>> Start Available data

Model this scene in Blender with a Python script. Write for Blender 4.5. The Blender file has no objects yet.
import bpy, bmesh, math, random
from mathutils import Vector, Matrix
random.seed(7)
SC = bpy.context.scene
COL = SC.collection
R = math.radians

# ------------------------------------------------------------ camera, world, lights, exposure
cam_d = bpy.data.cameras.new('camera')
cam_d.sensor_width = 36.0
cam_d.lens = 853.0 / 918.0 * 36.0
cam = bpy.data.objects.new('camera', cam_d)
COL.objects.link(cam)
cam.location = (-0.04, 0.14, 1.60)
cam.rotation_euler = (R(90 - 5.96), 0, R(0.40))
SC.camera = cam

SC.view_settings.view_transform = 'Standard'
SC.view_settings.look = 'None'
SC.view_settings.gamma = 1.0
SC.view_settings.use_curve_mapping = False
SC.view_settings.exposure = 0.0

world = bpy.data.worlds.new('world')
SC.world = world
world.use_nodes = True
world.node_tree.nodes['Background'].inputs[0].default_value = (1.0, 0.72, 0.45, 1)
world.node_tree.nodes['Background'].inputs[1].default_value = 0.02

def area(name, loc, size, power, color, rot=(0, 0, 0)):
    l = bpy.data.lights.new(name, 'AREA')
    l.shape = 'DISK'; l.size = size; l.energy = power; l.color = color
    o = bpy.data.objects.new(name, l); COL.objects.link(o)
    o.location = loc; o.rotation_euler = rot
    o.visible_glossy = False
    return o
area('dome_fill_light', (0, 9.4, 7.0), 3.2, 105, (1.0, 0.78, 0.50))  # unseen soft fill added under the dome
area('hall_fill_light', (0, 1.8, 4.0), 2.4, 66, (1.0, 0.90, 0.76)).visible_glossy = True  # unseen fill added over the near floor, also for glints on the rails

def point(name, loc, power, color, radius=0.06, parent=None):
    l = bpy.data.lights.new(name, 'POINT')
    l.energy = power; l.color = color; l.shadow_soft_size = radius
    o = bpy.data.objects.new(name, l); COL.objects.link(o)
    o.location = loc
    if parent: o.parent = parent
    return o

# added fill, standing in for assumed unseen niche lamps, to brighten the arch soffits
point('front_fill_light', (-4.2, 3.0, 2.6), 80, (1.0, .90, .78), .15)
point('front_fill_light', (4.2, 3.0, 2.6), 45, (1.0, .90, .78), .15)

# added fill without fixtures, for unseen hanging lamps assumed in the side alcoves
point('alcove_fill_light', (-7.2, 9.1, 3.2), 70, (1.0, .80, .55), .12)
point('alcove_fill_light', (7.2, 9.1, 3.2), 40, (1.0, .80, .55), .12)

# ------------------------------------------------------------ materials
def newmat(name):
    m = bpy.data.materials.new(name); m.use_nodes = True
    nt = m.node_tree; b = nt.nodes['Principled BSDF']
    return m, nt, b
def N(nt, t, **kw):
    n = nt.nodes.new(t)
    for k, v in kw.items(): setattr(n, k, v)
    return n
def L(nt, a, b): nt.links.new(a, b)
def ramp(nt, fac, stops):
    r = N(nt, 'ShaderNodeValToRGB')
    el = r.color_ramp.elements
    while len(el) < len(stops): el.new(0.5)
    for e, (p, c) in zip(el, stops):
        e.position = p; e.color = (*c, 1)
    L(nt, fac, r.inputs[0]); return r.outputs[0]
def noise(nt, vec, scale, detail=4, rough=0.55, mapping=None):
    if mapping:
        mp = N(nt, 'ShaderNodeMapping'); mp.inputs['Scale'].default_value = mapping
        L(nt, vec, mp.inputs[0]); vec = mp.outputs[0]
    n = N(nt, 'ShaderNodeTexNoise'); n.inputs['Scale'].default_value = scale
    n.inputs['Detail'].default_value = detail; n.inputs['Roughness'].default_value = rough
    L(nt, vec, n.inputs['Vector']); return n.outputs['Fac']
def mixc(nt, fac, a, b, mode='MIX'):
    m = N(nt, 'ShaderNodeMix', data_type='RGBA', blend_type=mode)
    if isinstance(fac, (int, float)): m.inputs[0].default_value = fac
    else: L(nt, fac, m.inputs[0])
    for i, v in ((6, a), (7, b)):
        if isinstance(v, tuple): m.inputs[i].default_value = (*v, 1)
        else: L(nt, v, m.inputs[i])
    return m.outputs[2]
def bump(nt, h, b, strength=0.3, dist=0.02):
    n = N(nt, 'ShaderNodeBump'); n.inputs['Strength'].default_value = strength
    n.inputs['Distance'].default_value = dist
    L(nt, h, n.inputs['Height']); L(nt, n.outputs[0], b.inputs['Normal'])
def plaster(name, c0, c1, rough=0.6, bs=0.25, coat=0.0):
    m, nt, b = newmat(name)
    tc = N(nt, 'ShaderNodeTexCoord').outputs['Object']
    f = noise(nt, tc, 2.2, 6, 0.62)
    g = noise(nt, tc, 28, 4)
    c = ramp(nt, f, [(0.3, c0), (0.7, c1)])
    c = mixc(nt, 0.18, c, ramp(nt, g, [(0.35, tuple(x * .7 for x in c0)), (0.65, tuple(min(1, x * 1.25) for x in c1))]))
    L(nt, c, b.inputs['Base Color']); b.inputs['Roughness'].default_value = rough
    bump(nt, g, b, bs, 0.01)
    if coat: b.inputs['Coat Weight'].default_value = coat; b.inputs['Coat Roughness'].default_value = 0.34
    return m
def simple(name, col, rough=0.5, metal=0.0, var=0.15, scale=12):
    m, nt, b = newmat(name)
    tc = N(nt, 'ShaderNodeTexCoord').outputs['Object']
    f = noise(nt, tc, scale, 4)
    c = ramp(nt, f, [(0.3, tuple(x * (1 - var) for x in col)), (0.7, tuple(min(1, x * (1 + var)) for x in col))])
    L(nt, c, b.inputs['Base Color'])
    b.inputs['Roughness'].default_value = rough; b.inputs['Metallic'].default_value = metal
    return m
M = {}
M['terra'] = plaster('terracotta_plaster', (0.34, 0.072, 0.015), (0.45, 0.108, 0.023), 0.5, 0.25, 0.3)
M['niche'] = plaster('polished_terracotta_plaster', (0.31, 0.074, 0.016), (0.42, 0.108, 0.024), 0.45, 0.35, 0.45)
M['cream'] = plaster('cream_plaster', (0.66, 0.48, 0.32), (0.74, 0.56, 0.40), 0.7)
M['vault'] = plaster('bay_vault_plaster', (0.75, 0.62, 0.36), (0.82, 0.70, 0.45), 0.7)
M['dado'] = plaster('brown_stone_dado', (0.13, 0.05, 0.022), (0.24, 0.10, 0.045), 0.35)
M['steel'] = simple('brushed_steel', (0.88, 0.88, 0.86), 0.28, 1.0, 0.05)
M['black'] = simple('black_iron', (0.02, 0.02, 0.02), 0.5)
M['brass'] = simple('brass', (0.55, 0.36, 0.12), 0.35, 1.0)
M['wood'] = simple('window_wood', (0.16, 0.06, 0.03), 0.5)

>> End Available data

Exercise details:
Return solely the number of lines in the data that include the word "scene".

Final result:
2